Что касается смерти, то я столько раз о ней думал, примеривая так и эдак разные варианты гибельного конца, что, можно сказать, 'собственную смерть сносил наполовину'[173], как какой-нибудь старый плащ. Страшно умирать, безумно жаль умирающего человека. Но вся эта проблематика в XX веке тоже кажется несколько архаичной: слишком много людей, безвременно погибших в войнах и лагерях, с удовольствием поменялись бы с нами своей судьбой. Стыдно перед лицом миллионов загубленных рассуждать о бессмысленности жизни. И разве не объяснили мне кое-что мои любимые авторы: Сенека, Монтень, Паскаль?

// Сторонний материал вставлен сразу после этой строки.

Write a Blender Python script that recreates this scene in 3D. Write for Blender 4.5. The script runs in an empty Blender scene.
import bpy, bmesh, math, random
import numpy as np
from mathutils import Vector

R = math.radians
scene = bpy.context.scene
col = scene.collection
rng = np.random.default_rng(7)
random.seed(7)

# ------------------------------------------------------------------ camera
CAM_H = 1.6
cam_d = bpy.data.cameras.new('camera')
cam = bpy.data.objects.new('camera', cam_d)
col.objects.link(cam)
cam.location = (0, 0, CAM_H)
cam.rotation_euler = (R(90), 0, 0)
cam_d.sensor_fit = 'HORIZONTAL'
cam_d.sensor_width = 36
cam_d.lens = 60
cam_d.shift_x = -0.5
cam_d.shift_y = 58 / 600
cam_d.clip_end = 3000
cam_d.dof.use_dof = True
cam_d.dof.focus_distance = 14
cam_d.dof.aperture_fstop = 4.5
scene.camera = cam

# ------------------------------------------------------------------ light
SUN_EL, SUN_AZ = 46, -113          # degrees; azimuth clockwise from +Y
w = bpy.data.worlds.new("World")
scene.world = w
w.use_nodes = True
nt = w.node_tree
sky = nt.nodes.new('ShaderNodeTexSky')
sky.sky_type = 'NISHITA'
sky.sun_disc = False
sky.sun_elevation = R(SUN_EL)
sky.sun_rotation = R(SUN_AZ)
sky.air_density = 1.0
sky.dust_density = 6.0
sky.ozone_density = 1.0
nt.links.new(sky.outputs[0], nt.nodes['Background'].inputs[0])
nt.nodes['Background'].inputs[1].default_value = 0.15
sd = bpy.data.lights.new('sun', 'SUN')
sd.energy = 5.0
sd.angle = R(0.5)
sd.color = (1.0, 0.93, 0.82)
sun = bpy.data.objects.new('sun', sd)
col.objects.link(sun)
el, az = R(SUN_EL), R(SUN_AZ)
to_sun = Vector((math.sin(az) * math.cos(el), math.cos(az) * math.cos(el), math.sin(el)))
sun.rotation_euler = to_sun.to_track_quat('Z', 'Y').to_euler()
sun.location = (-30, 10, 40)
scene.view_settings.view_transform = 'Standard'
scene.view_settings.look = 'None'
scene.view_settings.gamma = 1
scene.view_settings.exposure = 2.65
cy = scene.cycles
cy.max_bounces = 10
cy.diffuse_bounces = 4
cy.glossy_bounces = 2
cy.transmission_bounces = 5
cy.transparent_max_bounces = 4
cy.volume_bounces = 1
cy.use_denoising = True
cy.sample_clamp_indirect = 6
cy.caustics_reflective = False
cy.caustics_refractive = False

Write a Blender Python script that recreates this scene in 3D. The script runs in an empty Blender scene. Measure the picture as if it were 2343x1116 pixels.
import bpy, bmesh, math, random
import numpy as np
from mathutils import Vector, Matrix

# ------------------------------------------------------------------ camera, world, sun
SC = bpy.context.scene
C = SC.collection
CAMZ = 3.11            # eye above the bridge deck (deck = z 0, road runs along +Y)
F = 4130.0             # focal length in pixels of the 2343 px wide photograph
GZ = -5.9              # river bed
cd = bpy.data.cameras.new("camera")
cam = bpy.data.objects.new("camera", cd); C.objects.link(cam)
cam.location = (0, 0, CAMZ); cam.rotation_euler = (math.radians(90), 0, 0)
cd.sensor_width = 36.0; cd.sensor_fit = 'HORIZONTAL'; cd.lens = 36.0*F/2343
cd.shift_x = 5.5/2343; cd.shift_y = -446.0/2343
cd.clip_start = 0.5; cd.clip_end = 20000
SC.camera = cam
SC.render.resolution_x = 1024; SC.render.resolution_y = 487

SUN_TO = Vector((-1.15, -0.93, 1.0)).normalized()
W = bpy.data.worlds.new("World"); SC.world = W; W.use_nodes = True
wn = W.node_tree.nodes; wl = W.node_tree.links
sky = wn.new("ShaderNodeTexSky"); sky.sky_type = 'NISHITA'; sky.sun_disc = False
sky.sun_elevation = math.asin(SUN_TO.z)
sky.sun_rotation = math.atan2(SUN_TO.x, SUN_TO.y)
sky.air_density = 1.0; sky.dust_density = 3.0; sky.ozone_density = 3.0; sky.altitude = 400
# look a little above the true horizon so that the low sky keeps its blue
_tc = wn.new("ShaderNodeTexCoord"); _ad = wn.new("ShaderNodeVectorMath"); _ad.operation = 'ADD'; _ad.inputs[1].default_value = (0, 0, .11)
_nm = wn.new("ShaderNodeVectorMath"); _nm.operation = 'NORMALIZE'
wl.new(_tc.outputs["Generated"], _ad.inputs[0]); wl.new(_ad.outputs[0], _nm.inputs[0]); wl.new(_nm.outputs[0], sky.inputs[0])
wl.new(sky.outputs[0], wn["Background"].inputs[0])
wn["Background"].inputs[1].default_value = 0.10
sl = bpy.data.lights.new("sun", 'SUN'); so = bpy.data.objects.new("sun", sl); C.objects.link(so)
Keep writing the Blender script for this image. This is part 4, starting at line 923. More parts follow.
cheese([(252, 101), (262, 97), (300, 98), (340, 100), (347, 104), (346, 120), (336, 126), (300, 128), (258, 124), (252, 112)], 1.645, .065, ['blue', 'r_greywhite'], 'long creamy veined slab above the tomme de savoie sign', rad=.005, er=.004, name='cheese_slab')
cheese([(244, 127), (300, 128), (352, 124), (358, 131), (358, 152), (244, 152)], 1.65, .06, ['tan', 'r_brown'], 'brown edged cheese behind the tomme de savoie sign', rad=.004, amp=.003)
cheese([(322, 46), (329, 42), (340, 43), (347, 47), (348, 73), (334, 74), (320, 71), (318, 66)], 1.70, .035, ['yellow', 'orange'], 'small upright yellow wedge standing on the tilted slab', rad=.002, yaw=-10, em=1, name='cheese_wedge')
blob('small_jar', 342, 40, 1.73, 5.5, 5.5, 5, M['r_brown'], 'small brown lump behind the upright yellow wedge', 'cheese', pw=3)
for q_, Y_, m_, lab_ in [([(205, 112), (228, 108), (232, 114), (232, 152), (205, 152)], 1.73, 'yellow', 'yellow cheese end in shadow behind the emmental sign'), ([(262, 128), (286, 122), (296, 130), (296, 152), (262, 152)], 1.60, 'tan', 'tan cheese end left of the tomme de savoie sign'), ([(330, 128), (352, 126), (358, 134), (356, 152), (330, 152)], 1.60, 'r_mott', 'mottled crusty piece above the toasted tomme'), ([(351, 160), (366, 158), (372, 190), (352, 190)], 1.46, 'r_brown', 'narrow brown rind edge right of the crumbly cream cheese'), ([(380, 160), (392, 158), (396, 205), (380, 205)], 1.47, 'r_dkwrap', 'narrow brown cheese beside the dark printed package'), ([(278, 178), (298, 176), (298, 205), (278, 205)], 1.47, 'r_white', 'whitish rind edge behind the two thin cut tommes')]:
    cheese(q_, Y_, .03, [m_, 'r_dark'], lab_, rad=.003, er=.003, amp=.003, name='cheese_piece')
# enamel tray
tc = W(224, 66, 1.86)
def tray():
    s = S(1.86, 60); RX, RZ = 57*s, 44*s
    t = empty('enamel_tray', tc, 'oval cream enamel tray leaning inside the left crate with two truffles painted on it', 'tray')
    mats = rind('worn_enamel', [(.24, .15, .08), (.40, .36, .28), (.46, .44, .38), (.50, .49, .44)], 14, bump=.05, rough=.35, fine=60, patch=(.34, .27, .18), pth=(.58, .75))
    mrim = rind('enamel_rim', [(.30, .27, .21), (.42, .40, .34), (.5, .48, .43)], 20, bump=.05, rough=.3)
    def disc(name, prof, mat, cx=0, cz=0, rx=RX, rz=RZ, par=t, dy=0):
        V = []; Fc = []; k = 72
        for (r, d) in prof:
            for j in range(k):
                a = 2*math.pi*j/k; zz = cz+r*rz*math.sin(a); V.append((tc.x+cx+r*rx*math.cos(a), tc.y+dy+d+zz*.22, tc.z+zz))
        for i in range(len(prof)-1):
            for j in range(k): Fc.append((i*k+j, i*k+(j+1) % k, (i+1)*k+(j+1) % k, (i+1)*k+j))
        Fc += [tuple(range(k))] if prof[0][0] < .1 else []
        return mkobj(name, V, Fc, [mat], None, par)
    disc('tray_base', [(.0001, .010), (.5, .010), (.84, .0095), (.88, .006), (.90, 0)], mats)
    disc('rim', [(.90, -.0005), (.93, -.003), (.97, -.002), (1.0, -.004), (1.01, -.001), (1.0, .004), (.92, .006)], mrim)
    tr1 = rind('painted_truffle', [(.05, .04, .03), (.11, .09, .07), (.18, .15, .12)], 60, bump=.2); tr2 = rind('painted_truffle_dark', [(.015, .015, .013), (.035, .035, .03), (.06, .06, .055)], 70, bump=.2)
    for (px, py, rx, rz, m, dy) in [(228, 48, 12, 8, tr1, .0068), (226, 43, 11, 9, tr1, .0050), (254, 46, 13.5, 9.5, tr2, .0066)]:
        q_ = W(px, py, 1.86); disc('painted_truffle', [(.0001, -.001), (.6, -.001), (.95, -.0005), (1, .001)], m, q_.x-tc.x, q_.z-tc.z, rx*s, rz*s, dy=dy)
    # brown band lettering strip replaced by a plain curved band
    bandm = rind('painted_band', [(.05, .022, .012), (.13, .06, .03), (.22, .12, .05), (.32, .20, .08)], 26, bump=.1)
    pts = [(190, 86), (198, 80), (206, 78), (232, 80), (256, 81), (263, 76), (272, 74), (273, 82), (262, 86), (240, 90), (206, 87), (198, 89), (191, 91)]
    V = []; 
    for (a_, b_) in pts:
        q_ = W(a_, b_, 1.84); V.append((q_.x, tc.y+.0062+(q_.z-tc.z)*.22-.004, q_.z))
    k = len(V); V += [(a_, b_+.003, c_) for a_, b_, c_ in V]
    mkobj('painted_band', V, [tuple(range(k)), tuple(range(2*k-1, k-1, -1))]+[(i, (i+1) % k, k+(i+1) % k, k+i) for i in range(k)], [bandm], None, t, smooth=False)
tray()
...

Что касается вечности и бессмертия, то скажу так: 'ничтожество за гробом' меня не страшит. Ничтожество? Очень хорошо! Его не боялся и Гамлет. Страшили его лишь 'загробные сны'. В них я не верю. Представить себе вечную жизнь, бессмертие не могу: с наших земных позиций они представляются слишком неприступной крепостью, а то и дурной бесконечностью. Если же вместо абсолютного бесчувствия после смерти нам откроется нечто новое, непредставимое, о чем мы не можем и помыслить, пока живы,— тем лучше! Там разберемся.
Как видите, я ни разу не употребил слово Бог. Не потому, что его для меня нет, а потому, что говорить о Нем во всеуслышанье, как о любви, можно только в стихах.
Вся поэзия — это сплошная мысль о смерти. О жизни и о смерти. Вокруг них поэзия ходит кругами уже тысячелетия. Вообще у поэзии не так уж много питающих ее тем, их можно пересчитать по пальцам, что и сделала Л.Я.Гинзбург в статье 'Частное и общее в лирическом стихотворении': '...темы жизни и смерти, смысла жизни, любви, вечности и быстротекущего времени, природы и города, труда, творчества, судьбы и позиции поэта, культуры и Исторического прошлого, общения с божеством и неверия...'[174] — обрываю на этом короткий перечень. Понятно, что тема смерти — одна из самых горячих, грубо говоря, очень выгодная тема.
Больше других мне нравятся те стихи Бродского, где мысль о смерти является непроизвольно и неожиданно, как, например, в стихотворении 'Темза в Челси':
'Вспоминаешь о прошлом?' — 'Помню, была зима.
Я катался на санках, меня продуло'.
'Ты боишься смерти?' — 'Нет, это та же тьма;
но, привыкнув к ней, не различишь в ней стула'.
[Ч:47/II:351].
Несколько меньше ценю я стихи, специально написанные на смерть того или другого знакомого.